En y réfléchissant un peu plus, je comprends mieux ce qui me plaît chez Bernanos, comme d'ailleurs chez Péguy. D'une certaine façon, peu importe que l'histoire telle qu'ils se la représentent soit inexacte ou incomplète, car cette représentation résulte d'un choix personnel, et qu'elle vise non pas l'exactitude, mais l'exemplarité. Chacun de nous est invité à choisir, parmi les facettes de sa personnalité, celles qu'il va développer et celles qu'il va laisser dans l'ombre, et ce choix est l'un des plus importants qui nous soient proposés : nous sommes étroitement conditionnés par le possible, mais nous sommes libres de choisir à l'intérieur de ce possible, et le choix entre nos diverses vies possibles n'est pas prédéterminé. Si Péguy et Bernanos idéalisent l'histoire de France, c'est pour faire ressortir, dans notre héritage, la part qui selon eux mérite le plus d'être méditée, cultivée, et à partir de laquelle nous pouvons construire une société humaine et vivable.

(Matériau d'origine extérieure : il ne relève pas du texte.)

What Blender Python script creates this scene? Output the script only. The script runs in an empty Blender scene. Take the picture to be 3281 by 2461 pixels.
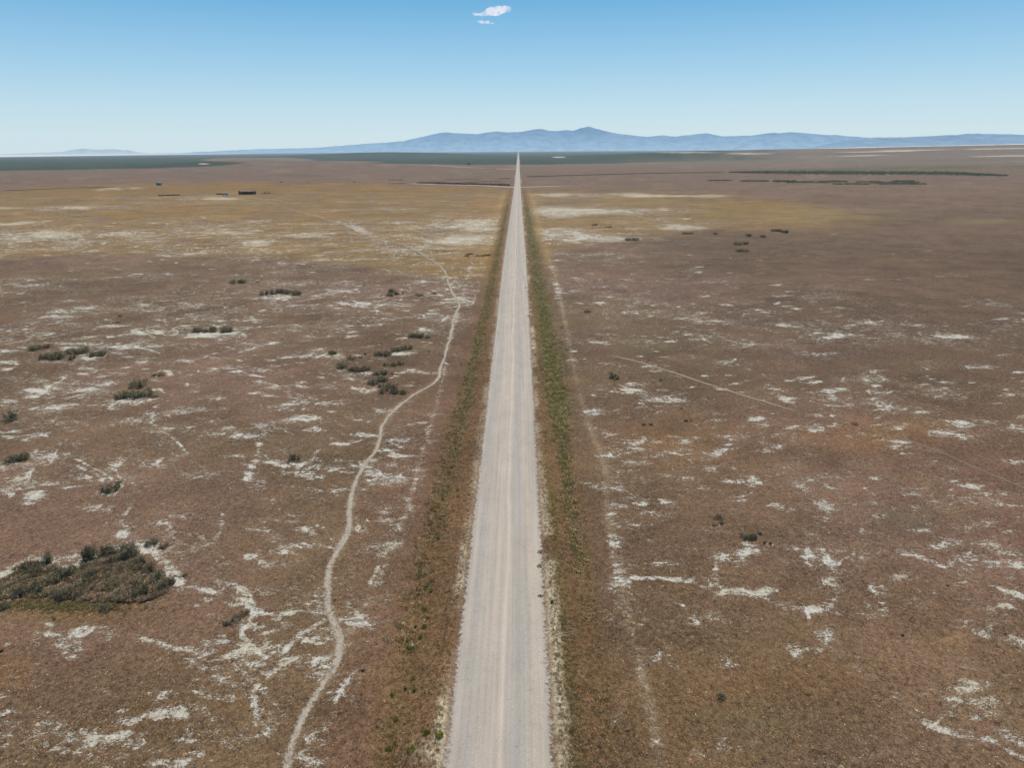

Comprise ainsi, la polémique engagée par Bernanos contre la "société des machines", et l'apologie corrélative de l'humanité médiévale, ne doivent pas se comprendre comme un appel nostalgique au "bon vieux temps" (expression qu'il déteste), mais au contraire comme un appel très moderne et même futuriste à la construction d'une société où il serait possible de mener une vie digne de l'être humain.